§ **Given information**:

____

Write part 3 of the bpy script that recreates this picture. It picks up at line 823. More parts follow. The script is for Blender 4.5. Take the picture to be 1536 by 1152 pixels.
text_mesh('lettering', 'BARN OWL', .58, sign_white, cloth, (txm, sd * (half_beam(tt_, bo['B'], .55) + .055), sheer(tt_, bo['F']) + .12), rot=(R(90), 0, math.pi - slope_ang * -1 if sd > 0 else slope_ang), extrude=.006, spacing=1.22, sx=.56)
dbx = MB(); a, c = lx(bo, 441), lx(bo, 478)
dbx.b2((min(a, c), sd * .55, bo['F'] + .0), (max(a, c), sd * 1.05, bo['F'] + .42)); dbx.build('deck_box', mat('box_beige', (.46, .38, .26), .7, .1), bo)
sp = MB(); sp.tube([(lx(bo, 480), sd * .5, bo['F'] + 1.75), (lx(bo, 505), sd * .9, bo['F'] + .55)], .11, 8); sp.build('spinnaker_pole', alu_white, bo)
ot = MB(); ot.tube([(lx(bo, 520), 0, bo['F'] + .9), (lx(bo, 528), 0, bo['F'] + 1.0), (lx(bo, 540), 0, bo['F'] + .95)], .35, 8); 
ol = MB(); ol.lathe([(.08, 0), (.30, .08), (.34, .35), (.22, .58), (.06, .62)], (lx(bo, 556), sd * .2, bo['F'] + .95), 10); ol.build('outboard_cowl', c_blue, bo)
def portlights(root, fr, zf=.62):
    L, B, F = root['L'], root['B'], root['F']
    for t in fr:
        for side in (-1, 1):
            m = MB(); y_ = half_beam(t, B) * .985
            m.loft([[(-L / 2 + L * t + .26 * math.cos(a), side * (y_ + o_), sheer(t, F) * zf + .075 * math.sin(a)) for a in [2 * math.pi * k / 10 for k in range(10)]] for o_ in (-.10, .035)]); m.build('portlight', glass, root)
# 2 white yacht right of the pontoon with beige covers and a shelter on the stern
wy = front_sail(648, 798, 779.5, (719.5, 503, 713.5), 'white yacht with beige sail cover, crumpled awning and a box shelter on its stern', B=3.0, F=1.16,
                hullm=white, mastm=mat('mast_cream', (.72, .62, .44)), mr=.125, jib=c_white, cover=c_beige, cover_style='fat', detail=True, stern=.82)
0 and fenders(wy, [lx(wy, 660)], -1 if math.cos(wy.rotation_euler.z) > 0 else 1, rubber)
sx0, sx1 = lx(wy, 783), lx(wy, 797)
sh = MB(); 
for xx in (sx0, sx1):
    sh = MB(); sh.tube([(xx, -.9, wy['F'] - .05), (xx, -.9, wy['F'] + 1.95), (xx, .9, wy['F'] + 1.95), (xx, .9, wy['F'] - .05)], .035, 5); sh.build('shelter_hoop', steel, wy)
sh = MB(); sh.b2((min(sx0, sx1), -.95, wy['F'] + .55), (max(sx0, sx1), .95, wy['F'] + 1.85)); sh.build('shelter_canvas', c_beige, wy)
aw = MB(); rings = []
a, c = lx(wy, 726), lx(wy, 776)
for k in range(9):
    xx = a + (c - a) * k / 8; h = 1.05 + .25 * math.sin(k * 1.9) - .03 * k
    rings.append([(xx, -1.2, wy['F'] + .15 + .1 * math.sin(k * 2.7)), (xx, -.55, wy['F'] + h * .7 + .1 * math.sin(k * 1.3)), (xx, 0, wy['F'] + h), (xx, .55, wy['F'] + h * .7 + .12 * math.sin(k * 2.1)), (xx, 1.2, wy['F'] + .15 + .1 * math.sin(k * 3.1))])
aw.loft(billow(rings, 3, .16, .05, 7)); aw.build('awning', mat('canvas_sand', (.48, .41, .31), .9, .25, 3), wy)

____

§ **Work to complete**: All the data must be duplicated exactly, with nothing added or removed.

§ **Task answer**:
Write part 3 of the bpy script that recreates this picture. It picks up at line 823. More parts follow. The script is for Blender 4.5. Take the picture to be 1536 by 1152 pixels.
text_mesh('lettering', 'BARN OWL', .58, sign_white, cloth, (txm, sd * (half_beam(tt_, bo['B'], .55) + .055), sheer(tt_, bo['F']) + .12), rot=(R(90), 0, math.pi - slope_ang * -1 if sd > 0 else slope_ang), extrude=.006, spacing=1.22, sx=.56)
dbx = MB(); a, c = lx(bo, 441), lx(bo, 478)
dbx.b2((min(a, c), sd * .55, bo['F'] + .0), (max(a, c), sd * 1.05, bo['F'] + .42)); dbx.build('deck_box', mat('box_beige', (.46, .38, .26), .7, .1), bo)
sp = MB(); sp.tube([(lx(bo, 480), sd * .5, bo['F'] + 1.75), (lx(bo, 505), sd * .9, bo['F'] + .55)], .11, 8); sp.build('spinnaker_pole', alu_white, bo)
ot = MB(); ot.tube([(lx(bo, 520), 0, bo['F'] + .9), (lx(bo, 528), 0, bo['F'] + 1.0), (lx(bo, 540), 0, bo['F'] + .95)], .35, 8); 
ol = MB(); ol.lathe([(.08, 0), (.30, .08), (.34, .35), (.22, .58), (.06, .62)], (lx(bo, 556), sd * .2, bo['F'] + .95), 10); ol.build('outboard_cowl', c_blue, bo)
def portlights(root, fr, zf=.62):
    L, B, F = root['L'], root['B'], root['F']
    for t in fr:
        for side in (-1, 1):
            m = MB(); y_ = half_beam(t, B) * .985
            m.loft([[(-L / 2 + L * t + .26 * math.cos(a), side * (y_ + o_), sheer(t, F) * zf + .075 * math.sin(a)) for a in [2 * math.pi * k / 10 for k in range(10)]] for o_ in (-.10, .035)]); m.build('portlight', glass, root)
# 2 white yacht right of the pontoon with beige covers and a shelter on the stern
wy = front_sail(648, 798, 779.5, (719.5, 503, 713.5), 'white yacht with beige sail cover, crumpled awning and a box shelter on its stern', B=3.0, F=1.16,
                hullm=white, mastm=mat('mast_cream', (.72, .62, .44)), mr=.125, jib=c_white, cover=c_beige, cover_style='fat', detail=True, stern=.82)
0 and fenders(wy, [lx(wy, 660)], -1 if math.cos(wy.rotation_euler.z) > 0 else 1, rubber)
sx0, sx1 = lx(wy, 783), lx(wy, 797)
sh = MB(); 
for xx in (sx0, sx1):
    sh = MB(); sh.tube([(xx, -.9, wy['F'] - .05), (xx, -.9, wy['F'] + 1.95), (xx, .9, wy['F'] + 1.95), (xx, .9, wy['F'] - .05)], .035, 5); sh.build('shelter_hoop', steel, wy)
sh = MB(); sh.b2((min(sx0, sx1), -.95, wy['F'] + .55), (max(sx0, sx1), .95, wy['F'] + 1.85)); sh.build('shelter_canvas', c_beige, wy)
aw = MB(); rings = []
a, c = lx(wy, 726), lx(wy, 776)
for k in range(9):
    xx = a + (c - a) * k / 8; h = 1.05 + .25 * math.sin(k * 1.9) - .03 * k
    rings.append([(xx, -1.2, wy['F'] + .15 + .1 * math.sin(k * 2.7)), (xx, -.55, wy['F'] + h * .7 + .1 * math.sin(k * 1.3)), (xx, 0, wy['F'] + h), (xx, .55, wy['F'] + h * .7 + .12 * math.sin(k * 2.1)), (xx, 1.2, wy['F'] + .15 + .1 * math.sin(k * 3.1))])
aw.loft(billow(rings, 3, .16, .05, 7)); aw.build('awning', mat('canvas_sand', (.48, .41, .31), .9, .25, 3), wy)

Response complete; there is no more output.